O entusiasmo e a generosidade da Profª. Ceneri levou-me a tentar empenhar-me. Ao fim da tarde, após oito horas de aulas no Instituto Aldini, ia para casa da professora e começava as aulas elementares de Latim.
Foram com certeza as súplicas que o Padre Pio fez a Deus, sem que eu o soubesse, que me enviaram a generosa professora e a vontade de estudar, que não possuía.
Durante o Verão de 1943 consegui passar o exame e no ano letivo seguinte fui transferido para o Liceu «Augusto Righi» de Bolonha. Formei-me em Farmácia em 1950.
Durante uns bons 14 anos, de 1940 a 1954, não voltei a ver o Padre Pio.
Em Setembro de 1954 encontrei no sótão, entre os livros de escola, a carta que recebera de S. Giovanni Rotondo no dia 5 de Maio de 1940.
Voltei a ler com muita atenção a carta que julgava perdida e compreendi então melhor o sentido de todas as provas por que passara.
Augusto, o meu pai adorado, falecera a 26 de Novembro de 1953. A minha mãe, cansada e magoada, precisava de mim, e eu queria ajudá-la a resolver os graves problemas de família surgidos após a morte do meu pai.
O meu pai quisera sempre ver unidos os nove filhos ainda em vida.
Por respeito para com este desejo de união entre tantos filhos, nunca houve problemas na família enquanto o meu pai viveu. Mas com a sua morte surgiram divergências devidas às dificuldades de manter unidas, à volta de interesses comuns, as nove famílias que os meus irmãos haviam formado à sombra benéfica do pai, do tão amoroso e generoso chefe de Família que era.

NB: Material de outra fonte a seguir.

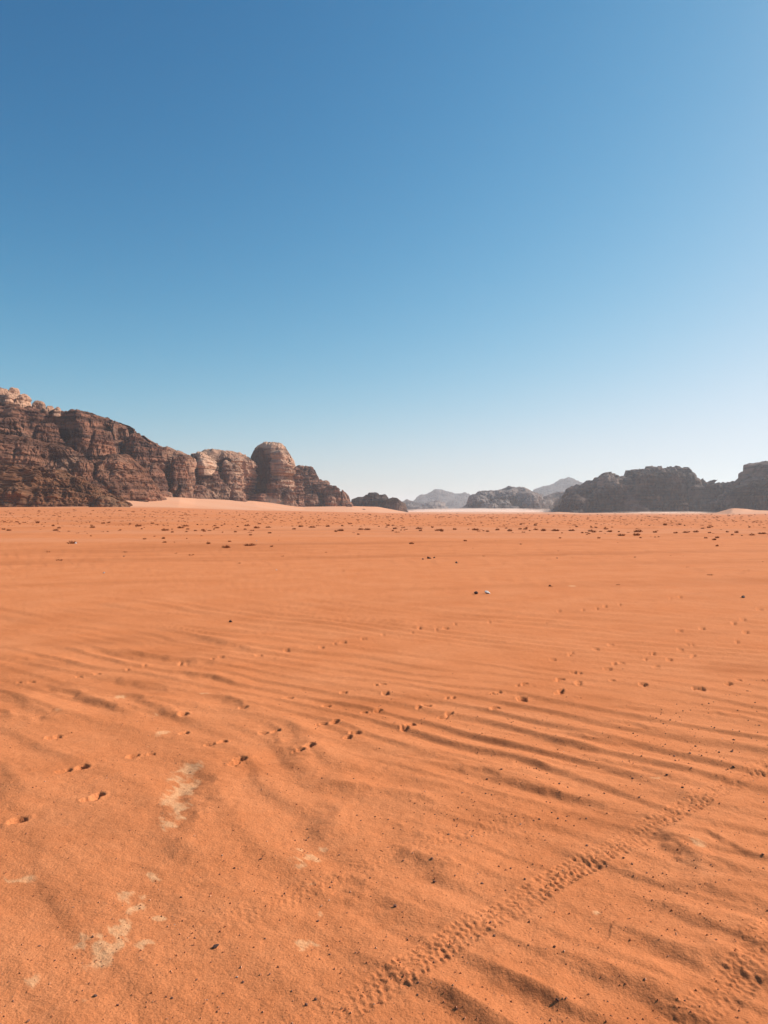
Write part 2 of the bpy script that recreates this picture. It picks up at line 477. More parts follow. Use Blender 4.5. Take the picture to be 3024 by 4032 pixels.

O meu pai tinha o culto da unidade da família. O seu coração cheio de generosidade e de amor era incapaz de abordar o problema do afastamento do lar por parte dos filhos casados e animados por aspirações diversas.
No Verão de 1954 decidi instalar-me em S. Matteo della Decima, para me pôr à disposição da família e para confortar, pelo meu modesto amor e ajuda, o Anjo da minha casa.
Não gostava de habitar em pequenas vilórias e ainda menos ocupar-me de moagens. No entanto, o amor por minha mãe e o dever para com a família obrigaram-me a superar as dificuldades que tive em ambientar-me.
O que sofri nesse ano fez-me compreender o valor da carta que no sótão da casa de Decima encontrara. Decidi então voltar a S. Giovanni Rotondo.